On ne saurait trouver une issue à l’affaire Rushdie qu’en sortant de la prison du discours mis sur pied par les mollahs, autrement dit en rejetant fondamentalement l’héritage de la révolution iranienne en particulier et l’apport de l’intégrisme en général. Mais tant qu’on se laissera tenter par l’utilisation d’arguments d’origine religieuse on sera soumis à la souveraineté du sacré, donc particulièrement exposé à l’argumentation des mollahs et susceptible d’en faire les frais. D’un autre côté si on consent à transférer la sacralité de la religion à une culture particulière, on sera toujours à la merci de ceux qui se donnent pour mission de la représenter et ne reculent devant aucun moyen pour appuyer leur prétention.

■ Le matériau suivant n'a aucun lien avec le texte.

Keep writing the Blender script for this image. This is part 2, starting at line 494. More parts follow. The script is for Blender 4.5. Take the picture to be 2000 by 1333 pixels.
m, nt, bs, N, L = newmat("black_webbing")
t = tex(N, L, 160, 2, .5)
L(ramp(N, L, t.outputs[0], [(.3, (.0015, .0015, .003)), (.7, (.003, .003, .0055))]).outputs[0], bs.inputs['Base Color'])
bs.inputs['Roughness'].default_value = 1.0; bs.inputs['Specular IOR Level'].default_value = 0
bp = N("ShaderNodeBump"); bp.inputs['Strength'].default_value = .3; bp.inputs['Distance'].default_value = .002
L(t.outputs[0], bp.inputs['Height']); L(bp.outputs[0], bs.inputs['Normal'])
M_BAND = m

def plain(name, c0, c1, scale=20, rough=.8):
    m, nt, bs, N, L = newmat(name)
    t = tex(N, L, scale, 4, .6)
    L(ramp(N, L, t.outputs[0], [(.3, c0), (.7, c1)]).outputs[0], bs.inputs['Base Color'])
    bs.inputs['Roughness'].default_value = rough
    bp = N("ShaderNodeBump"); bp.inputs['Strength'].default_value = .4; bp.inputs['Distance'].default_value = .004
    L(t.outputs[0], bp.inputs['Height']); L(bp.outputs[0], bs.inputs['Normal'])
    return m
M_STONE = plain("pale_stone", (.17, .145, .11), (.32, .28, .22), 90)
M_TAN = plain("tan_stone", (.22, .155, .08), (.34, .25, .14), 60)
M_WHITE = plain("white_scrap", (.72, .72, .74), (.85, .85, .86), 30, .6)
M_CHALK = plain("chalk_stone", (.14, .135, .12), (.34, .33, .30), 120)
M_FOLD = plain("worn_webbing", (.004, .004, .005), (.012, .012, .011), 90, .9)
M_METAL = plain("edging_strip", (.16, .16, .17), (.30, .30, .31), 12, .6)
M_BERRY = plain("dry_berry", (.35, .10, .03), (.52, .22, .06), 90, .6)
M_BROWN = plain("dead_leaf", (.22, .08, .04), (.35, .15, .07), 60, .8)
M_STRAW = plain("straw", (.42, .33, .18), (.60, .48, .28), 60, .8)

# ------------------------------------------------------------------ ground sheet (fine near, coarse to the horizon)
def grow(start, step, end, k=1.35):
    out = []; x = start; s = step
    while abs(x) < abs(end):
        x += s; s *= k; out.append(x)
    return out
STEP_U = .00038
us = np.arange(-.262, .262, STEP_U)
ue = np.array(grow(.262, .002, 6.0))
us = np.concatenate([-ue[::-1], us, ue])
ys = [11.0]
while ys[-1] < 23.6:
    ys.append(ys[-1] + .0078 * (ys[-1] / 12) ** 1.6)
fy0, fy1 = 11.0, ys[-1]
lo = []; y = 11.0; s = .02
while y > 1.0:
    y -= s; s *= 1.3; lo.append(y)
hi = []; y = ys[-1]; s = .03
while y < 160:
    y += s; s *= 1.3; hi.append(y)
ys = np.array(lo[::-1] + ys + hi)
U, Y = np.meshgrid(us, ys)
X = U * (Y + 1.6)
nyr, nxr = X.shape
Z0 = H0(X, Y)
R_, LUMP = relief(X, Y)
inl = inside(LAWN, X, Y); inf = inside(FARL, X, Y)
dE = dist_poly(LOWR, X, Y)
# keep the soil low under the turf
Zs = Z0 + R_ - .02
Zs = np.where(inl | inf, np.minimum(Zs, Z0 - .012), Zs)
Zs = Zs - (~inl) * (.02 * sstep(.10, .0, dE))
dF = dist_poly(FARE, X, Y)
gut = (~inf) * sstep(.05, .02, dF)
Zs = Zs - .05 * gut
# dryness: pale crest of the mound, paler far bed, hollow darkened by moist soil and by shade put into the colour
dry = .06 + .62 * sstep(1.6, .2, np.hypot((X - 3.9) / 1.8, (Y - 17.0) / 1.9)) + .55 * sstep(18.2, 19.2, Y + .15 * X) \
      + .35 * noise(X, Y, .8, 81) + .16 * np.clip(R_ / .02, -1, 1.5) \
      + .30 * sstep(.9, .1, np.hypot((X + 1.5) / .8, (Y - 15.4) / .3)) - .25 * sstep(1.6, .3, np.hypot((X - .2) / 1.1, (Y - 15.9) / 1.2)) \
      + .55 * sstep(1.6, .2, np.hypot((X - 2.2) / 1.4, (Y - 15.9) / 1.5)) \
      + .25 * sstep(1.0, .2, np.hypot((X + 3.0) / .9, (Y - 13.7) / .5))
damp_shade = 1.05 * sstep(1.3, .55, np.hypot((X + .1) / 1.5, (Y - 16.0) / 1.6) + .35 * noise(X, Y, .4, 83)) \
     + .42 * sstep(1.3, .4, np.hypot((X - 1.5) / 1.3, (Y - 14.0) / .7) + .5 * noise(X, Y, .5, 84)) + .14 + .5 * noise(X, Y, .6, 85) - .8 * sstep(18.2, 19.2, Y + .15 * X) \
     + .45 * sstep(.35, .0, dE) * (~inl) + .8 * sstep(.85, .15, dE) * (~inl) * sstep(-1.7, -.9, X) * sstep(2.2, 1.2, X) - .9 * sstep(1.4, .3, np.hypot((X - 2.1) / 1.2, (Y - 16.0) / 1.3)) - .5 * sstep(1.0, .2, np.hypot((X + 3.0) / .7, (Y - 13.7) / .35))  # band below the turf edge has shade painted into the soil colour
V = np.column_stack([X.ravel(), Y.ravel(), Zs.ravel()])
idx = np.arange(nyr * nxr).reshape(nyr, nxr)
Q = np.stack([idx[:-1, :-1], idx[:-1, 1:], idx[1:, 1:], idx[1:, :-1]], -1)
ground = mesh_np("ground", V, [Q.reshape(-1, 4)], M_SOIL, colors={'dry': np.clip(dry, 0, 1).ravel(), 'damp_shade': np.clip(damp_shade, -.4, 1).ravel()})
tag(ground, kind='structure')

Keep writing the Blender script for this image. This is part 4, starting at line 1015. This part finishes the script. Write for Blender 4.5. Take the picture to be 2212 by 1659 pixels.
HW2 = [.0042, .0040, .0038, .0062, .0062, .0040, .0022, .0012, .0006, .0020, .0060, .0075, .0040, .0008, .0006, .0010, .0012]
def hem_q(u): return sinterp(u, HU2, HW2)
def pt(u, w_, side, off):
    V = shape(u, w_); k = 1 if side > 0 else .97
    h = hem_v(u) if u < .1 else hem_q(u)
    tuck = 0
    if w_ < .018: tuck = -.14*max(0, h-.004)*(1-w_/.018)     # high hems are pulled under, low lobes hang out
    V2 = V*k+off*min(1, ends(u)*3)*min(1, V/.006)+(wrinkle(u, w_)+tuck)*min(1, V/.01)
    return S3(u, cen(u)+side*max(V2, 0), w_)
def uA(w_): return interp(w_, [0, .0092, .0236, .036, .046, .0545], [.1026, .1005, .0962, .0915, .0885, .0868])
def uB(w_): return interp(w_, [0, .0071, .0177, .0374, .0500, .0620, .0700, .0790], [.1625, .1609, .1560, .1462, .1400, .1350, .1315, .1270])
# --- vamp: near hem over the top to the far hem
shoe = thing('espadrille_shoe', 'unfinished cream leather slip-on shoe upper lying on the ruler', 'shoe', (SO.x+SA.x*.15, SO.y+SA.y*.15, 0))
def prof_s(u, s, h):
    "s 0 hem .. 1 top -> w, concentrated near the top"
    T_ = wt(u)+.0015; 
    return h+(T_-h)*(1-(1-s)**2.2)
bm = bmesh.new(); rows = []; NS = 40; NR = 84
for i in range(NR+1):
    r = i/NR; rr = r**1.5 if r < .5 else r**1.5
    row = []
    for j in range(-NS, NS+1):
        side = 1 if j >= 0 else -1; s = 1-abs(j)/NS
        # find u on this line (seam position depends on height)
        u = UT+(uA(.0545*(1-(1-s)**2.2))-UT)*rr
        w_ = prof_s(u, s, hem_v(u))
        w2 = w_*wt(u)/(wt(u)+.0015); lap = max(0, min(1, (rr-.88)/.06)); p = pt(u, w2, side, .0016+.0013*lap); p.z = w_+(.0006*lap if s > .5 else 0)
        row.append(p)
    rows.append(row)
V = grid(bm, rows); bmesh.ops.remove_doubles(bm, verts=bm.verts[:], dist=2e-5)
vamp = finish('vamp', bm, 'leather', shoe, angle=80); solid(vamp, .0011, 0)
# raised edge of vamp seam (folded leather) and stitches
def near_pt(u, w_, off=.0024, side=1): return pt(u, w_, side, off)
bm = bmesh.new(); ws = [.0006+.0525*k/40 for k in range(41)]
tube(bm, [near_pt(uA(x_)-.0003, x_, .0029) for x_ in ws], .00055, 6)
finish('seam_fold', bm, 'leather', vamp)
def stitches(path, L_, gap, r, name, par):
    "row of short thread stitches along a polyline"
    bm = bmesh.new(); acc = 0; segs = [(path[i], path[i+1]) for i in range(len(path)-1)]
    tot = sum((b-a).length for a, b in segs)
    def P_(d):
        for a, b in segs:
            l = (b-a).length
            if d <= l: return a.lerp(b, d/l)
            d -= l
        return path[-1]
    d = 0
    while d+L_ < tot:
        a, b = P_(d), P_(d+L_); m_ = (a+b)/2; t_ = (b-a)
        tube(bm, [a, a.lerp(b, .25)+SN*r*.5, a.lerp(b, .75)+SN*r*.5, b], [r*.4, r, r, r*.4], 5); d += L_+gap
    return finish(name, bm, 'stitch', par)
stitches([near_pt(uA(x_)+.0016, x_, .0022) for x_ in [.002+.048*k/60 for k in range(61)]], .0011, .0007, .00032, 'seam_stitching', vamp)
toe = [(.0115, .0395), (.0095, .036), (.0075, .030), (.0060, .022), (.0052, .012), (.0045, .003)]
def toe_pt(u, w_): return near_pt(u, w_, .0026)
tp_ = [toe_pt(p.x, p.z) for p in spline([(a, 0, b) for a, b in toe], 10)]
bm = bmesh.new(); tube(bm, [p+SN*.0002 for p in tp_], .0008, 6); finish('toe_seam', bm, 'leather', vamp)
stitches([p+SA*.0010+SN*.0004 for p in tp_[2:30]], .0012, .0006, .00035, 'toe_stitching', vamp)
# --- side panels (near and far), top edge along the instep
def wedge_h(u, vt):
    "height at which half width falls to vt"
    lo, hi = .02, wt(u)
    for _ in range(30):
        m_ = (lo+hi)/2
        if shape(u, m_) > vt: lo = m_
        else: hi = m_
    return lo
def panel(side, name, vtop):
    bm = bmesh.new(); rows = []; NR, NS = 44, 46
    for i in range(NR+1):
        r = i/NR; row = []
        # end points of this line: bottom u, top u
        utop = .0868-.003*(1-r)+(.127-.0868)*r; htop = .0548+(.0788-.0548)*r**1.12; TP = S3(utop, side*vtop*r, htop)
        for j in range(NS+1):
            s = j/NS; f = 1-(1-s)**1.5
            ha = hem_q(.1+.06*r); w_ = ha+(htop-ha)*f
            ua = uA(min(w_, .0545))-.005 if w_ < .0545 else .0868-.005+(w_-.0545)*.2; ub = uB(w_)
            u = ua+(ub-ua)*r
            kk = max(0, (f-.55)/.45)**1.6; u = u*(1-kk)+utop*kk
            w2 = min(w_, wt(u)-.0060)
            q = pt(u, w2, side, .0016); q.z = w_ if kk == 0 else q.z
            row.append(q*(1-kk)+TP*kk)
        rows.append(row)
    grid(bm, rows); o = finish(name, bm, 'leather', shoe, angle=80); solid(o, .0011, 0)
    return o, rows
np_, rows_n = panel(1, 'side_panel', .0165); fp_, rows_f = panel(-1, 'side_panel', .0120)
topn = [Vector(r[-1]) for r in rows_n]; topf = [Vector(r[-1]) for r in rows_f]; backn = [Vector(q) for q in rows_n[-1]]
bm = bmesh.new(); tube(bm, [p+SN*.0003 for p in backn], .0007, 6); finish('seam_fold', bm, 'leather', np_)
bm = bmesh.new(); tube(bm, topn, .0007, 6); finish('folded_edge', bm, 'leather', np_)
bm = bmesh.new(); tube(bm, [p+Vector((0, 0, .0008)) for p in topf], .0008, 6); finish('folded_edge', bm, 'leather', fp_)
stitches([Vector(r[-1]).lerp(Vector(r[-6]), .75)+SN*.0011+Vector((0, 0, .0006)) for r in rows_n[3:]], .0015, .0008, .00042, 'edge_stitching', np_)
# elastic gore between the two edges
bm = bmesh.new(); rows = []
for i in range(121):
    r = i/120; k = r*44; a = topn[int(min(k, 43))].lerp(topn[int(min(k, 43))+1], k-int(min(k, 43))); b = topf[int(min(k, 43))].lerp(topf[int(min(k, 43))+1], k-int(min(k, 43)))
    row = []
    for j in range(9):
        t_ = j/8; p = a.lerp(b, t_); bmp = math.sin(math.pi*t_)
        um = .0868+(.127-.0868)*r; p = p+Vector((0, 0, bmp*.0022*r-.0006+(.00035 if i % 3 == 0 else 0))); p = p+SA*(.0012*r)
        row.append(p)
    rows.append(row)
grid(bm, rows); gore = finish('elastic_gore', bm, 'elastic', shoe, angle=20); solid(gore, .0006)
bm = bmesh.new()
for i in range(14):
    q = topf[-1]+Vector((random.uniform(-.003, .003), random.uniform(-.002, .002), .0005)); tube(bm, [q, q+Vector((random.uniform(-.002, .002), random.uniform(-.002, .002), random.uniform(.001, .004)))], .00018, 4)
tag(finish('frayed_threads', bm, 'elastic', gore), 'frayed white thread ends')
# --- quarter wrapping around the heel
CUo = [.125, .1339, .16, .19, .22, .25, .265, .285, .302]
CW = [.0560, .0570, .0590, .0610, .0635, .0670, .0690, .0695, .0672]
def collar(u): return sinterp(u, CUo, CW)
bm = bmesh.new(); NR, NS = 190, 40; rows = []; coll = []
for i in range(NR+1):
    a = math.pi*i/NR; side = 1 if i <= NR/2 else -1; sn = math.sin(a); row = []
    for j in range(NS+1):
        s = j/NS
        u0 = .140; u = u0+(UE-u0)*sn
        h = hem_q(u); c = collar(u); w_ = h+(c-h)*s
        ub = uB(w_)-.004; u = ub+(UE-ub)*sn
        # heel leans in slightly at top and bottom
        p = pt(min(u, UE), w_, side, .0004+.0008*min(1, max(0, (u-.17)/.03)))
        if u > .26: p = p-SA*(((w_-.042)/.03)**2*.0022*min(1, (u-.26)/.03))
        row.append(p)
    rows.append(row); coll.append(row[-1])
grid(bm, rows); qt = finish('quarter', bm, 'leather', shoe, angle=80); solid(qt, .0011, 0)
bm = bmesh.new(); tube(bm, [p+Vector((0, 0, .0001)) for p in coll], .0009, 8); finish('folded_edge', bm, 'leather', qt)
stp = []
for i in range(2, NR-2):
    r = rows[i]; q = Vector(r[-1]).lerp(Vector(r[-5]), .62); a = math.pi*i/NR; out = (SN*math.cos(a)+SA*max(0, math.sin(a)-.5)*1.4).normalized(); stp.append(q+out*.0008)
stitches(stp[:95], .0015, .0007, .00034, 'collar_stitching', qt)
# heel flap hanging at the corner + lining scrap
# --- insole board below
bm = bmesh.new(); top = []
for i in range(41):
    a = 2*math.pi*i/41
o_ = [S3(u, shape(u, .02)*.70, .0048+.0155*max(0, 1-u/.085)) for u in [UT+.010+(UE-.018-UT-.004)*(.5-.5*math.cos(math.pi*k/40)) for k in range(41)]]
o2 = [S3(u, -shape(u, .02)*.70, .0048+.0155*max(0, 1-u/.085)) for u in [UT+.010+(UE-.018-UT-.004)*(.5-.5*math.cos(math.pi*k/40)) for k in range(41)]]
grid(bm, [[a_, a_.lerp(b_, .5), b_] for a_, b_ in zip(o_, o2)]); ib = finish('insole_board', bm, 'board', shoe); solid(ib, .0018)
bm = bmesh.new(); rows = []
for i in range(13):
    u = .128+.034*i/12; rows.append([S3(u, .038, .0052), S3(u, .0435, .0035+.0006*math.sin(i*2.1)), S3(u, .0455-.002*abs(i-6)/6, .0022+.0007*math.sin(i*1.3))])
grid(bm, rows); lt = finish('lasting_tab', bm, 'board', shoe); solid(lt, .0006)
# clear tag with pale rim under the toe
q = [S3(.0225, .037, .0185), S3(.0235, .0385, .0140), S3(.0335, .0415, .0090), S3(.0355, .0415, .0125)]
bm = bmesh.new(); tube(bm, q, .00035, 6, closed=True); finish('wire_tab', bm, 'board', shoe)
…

C’est là-dessus que je voudrais conclure. Nous sommes en présence de deux discours antagonistes, dont le premier se base sur le sacré et se donne les moyens d’imposer ses vues. Le second ne saurait être qu’un discours humaniste et laïc, respectueux des droits de l’individu et reconnaissant la valeur des différentes activités humaines, notamment artistiques, et leur concédant la liberté nécessaire à leur épanouissement. C’est sur ce dernier qu’on peut baser la défense cohérente de la vie et de l’œuvre de Rushdie.

L’affaire Rushdie par son caractère symbolique et sa portée mondiale a fait sonner l’heure du choix pour les intellectuels du « monde musulman », les Iraniens en particulier. S’ils veulent prendre la défense d’un homme et d’une œuvre qui le méritent largement; s’ils veulent ouvrir la voie à la sécularisation ou empêcher la régression de ces sociétés qu’on qualifie d’ « islamiques » et enfin s’ils veulent jouir eux-mêmes des libertés tant admirées des sociétés occidentales, ils doivent franchir le pas et faire le choix décisif qui s’offre à eux. C’est à eux qu’en revient l’honneur.

1 Discours prononcé au mois d’octobre 1993 dans le cadre de trois nuits consacrées à Rushdie et son œuvre au Centre Georges Pompidou.